» REQUIRED WORK:
Copy from the first line below down to and including the line with "d = ray(x, y);". Skip the pictures.

* Start *

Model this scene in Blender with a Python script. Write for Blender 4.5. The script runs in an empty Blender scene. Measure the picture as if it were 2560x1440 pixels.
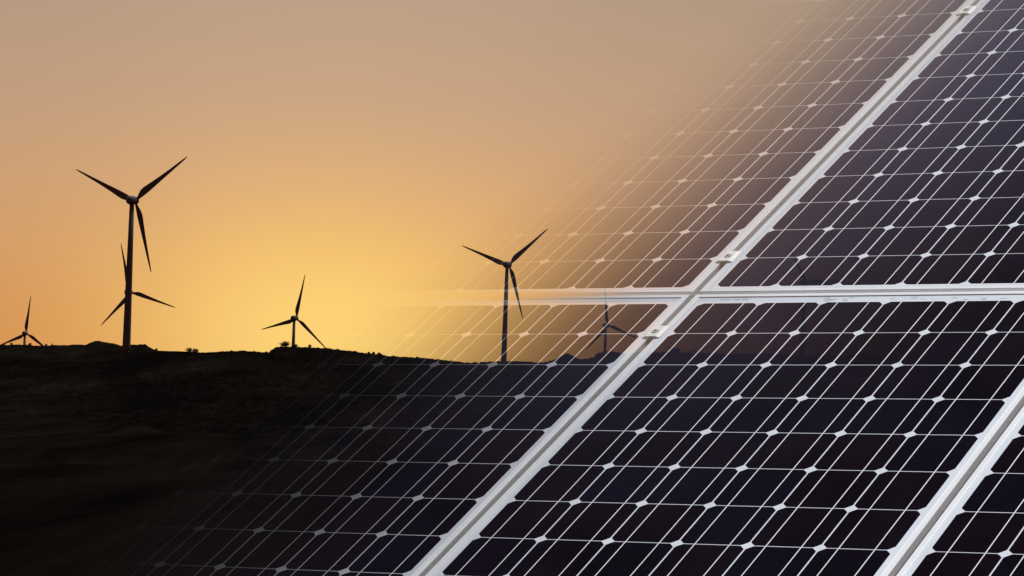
import bpy, bmesh, math, random
import numpy as np
from mathutils import Vector, Matrix
random.seed(7); rng = np.random.default_rng(7)
sc = bpy.context.scene
rad = math.radians

# ------------------------------------------------------------------ camera
F = 8559.6                      # focal length in photo pixels (2560 wide)
PITCH, ROLL, EYE = rad(1.6), rad(2.0), 1.75
fwd = Vector((0, math.cos(PITCH), math.sin(PITCH)))
up0 = Vector((0, -math.sin(PITCH), math.cos(PITCH)))
r0 = Vector((1, 0, 0))
RIGHT = math.cos(ROLL) * r0 + math.sin(ROLL) * up0
UP = math.cos(ROLL) * up0 - math.sin(ROLL) * r0
EYEP = Vector((0, 0, EYE))
cam_d = bpy.data.cameras.new('camera'); cam = bpy.data.objects.new('camera', cam_d)
sc.collection.objects.link(cam)
cam.matrix_world = Matrix.Translation(EYEP) @ Matrix((RIGHT, UP, -fwd)).transposed().to_4x4()
cam_d.sensor_width = 36; cam_d.lens = 36 * F / 2560
cam_d.clip_start = 0.1; cam_d.clip_end = 60000
sc.camera = cam

def c2w(v): return RIGHT * v[0] - UP * v[1] + fwd * v[2]        # image-style camera axes to world
def ray(x, y): return c2w(((x - 1280) / F, (y - 720) / F, 1.0))
def at(x, y, dist):                                             # point at horizontal distance `dist` on that line of sight
    d = ray(x, y); return EYEP + d * (dist / math.hypot(d.x, d.y))

# ------------------------------------------------------------------ world: dusk sky
SUN_AZ = math.atan2(*ray(850, 860).xy)                          # azimuth of the afterglow, from +Y towards +X
w = bpy.data.worlds.new('World'); sc.world = w; w.use_nodes = True
nt = w.node_tree; nt.nodes.clear()
N = nt.nodes.new; L = nt.links.new
def math_node(tree, op, a, b=None, c=None, clamp=False):
    n = tree.nodes.new('ShaderNodeMath'); n.operation = op; n.use_clamp = clamp
    for i, v in enumerate((a, b, c)):
        if v is None: continue
        if isinstance(v, (int, float)): n.inputs[i].default_value = v
        else: tree.links.new(v, n.inputs[i])
    return n.outputs[0]
def ramp(tree, fac, stops, interp='LINEAR'):
    n = tree.nodes.new('ShaderNodeValToRGB'); n.color_ramp.interpolation = interp
    e = n.color_ramp.elements
    while len(e) < len(stops): e.new(0.5)
    for k, (p, c) in enumerate(stops):
        e[k].position = p; e[k].color = (*c, 1) if len(c) == 3 else c
    tree.links.new(fac, n.inputs[0]); return n.outputs[0]
def s2l(c): return tuple((v / 255 / 12.92 if v / 255 < .04045 else ((v / 255 + .055) / 1.055) ** 2.4) for v in c)
tc = N('ShaderNodeTexCoord'); sep = N('ShaderNodeSeparateXYZ'); L(tc.outputs['Generated'], sep.inputs[0])
el = math_node(nt, 'MULTIPLY', math_node(nt, 'ARCSINE', sep.outputs[2]), 180 / math.pi)
az = math_node(nt, 'MULTIPLY', math_node(nt, 'ARCTAN2', sep.outputs[0], sep.outputs[1]), 180 / math.pi)
daz = math_node(nt, 'SUBTRACT', az, math.degrees(SUN_AZ))
low = ramp(nt, math_node(nt, 'DIVIDE', math_node(nt, 'MAXIMUM', el, 0), 8.0), [
    (0.00, s2l((222, 148, 80))), (0.12, s2l((219, 152, 90))), (0.25, s2l((214, 160, 107))),
    (0.42, s2l((205, 163, 124))), (0.60, s2l((192, 160, 132))), (0.78, s2l((181, 157, 134))), (1.0, s2l((172, 154, 136)))])
high = ramp(nt, math_node(nt, 'DIVIDE', el, 90.0), [
    (0.0, s2l((172, 154, 136))), (0.09, s2l((172, 154, 136))), (0.22, (.42, .38, .38)), (0.38, (.46, .44, .60)), (0.4556, (.40, .40, .64)),
    (0.478, (.33, .33, .56)), (0.489, (.25, .245, .42)), (0.503, (.145, .13, .23)), (0.517, (.065, .06, .09)), (0.533, (.024, .021, .034)), (0.556, (.012, .009, .012)), (0.7, (.03, .03, .045)), (1.0, (.06, .075, .11))])
# the pale upper band thins out left of the afterglow
band = ramp(nt, math_node(nt, 'DIVIDE', math_node(nt, 'ABSOLUTE', daz), 40.0), [(0.0, (1, 1, 1)), (0.20, (1, 1, 1)), (0.27, (.72, .70, .66)), (0.34, (.38, .36, .33)), (0.42, (.10, .09, .08)), (0.55, (.10, .10, .10)), (1.0, (.10, .10, .12))])
hb = N('ShaderNodeMix'); hb.data_type = 'RGBA'; hb.blend_type = 'MULTIPLY'
L(math_node(nt, 'DIVIDE', math_node(nt, 'SUBTRACT', el, 20.0), 15.0, clamp=True), hb.inputs[0]); L(high, hb.inputs[6]); L(band, hb.inputs[7]); high = hb.outputs[2]
mixh = N('ShaderNodeMix'); mixh.data_type = 'RGBA'
L(math_node(nt, 'GREATER_THAN', el, 8.0), mixh.inputs[0]); L(low, mixh.inputs[6]); L(high, mixh.inputs[7])
# afterglow: warm lobe round the set sun
gx = math_node(nt, 'POWER', math_node(nt, 'ABSOLUTE', math_node(nt, 'DIVIDE', math_node(nt, 'ADD', daz, 0.3), 3.5)), 2.0)
gy = math_node(nt, 'POWER', math_node(nt, 'ABSOLUTE', math_node(nt, 'DIVIDE', math_node(nt, 'SUBTRACT', el, 0.6), 2.15)), 2.0)
g = math_node(nt, 'POWER', math.e, math_node(nt, 'MULTIPLY', math_node(nt, 'ADD', gx, gy), -1.0))
glow = N('ShaderNodeMix'); glow.data_type = 'RGBA'
L(math_node(nt, 'MULTIPLY', g, 0.97), glow.inputs[0]); L(mixh.outputs[2], glow.inputs[6]); glow.inputs[7].default_value = (*s2l((253, 212, 120)), 1)
# the sky away from the sunset is dark dusk
back = ramp(nt, math_node(nt, 'DIVIDE', math_node(nt, 'ABSOLUTE', daz), 180.0), [(0.0, (1, 1, 1)), (0.012, (.985, .98, .985)), (0.024, (.93, .925, .935)), (0.05, (.86, .865, .88)), (0.16, (.86, .87, .9)), (0.45, (.60, .55, .52)), (1.0, (.75, .64, .56))])
tot = N('ShaderNodeMix'); tot.data_type = 'RGBA'; tot.blend_type = 'MULTIPLY'; tot.inputs[0].default_value = 1
L(glow.outputs[2], tot.inputs[6]); L(back, tot.inputs[7])
sky = N('ShaderNodeTexSky'); sky.sky_type = 'NISHITA'; sky.sun_disc = False; sky.sun_elevation = rad(1.0)
sky.sun_rotation = SUN_AZ; sky.dust_density = 3
addn = N('ShaderNodeMix'); addn.data_type = 'RGBA'; addn.blend_type = 'ADD'; addn.inputs[0].default_value = 0.004
L(tot.outputs[2], addn.inputs[6]); L(sky.outputs[0], addn.inputs[7])
bg = N('ShaderNodeBackground'); bg.inputs[1].default_value = 1.0; L(addn.outputs[2], bg.inputs[0])
ow = N('ShaderNodeOutputWorld'); L(bg.outputs[0], ow.inputs[0])

# ------------------------------------------------------------------ sun: broad soft light from high beyond the array
sd = bpy.data.lights.new('sun', 'SUN'); so = bpy.data.objects.new('sun', sd); sc.collection.objects.link(so)
sd.energy = 4.6; sd.angle = rad(24); sd.color = (0.945, 0.97, 1.0)
SUN_EL, SUN_A = rad(66), rad(48)
sdir = Vector((math.cos(SUN_EL) * math.sin(SUN_A), math.cos(SUN_EL) * math.cos(SUN_A), math.sin(SUN_EL)))
so.rotation_euler = (-sdir).to_track_quat('-Z', 'Y').to_euler()
sc.view_settings.view_transform = 'Standard'; sc.view_settings.look = 'None'
sc.view_settings.exposure = 0; sc.view_settings.gamma = 1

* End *

» THE OUTPUT:
Model this scene in Blender with a Python script. Write for Blender 4.5. The script runs in an empty Blender scene. Measure the picture as if it were 2560x1440 pixels.
import bpy, bmesh, math, random
import numpy as np
from mathutils import Vector, Matrix
random.seed(7); rng = np.random.default_rng(7)
sc = bpy.context.scene
rad = math.radians

# ------------------------------------------------------------------ camera
F = 8559.6                      # focal length in photo pixels (2560 wide)
PITCH, ROLL, EYE = rad(1.6), rad(2.0), 1.75
fwd = Vector((0, math.cos(PITCH), math.sin(PITCH)))
up0 = Vector((0, -math.sin(PITCH), math.cos(PITCH)))
r0 = Vector((1, 0, 0))
RIGHT = math.cos(ROLL) * r0 + math.sin(ROLL) * up0
UP = math.cos(ROLL) * up0 - math.sin(ROLL) * r0
EYEP = Vector((0, 0, EYE))
cam_d = bpy.data.cameras.new('camera'); cam = bpy.data.objects.new('camera', cam_d)
sc.collection.objects.link(cam)
cam.matrix_world = Matrix.Translation(EYEP) @ Matrix((RIGHT, UP, -fwd)).transposed().to_4x4()
cam_d.sensor_width = 36; cam_d.lens = 36 * F / 2560
cam_d.clip_start = 0.1; cam_d.clip_end = 60000
sc.camera = cam

def c2w(v): return RIGHT * v[0] - UP * v[1] + fwd * v[2]        # image-style camera axes to world
def ray(x, y): return c2w(((x - 1280) / F, (y - 720) / F, 1.0))
def at(x, y, dist):                                             # point at horizontal distance `dist` on that line of sight
    d = ray(x, y); return EYEP + d * (dist / math.hypot(d.x, d.y))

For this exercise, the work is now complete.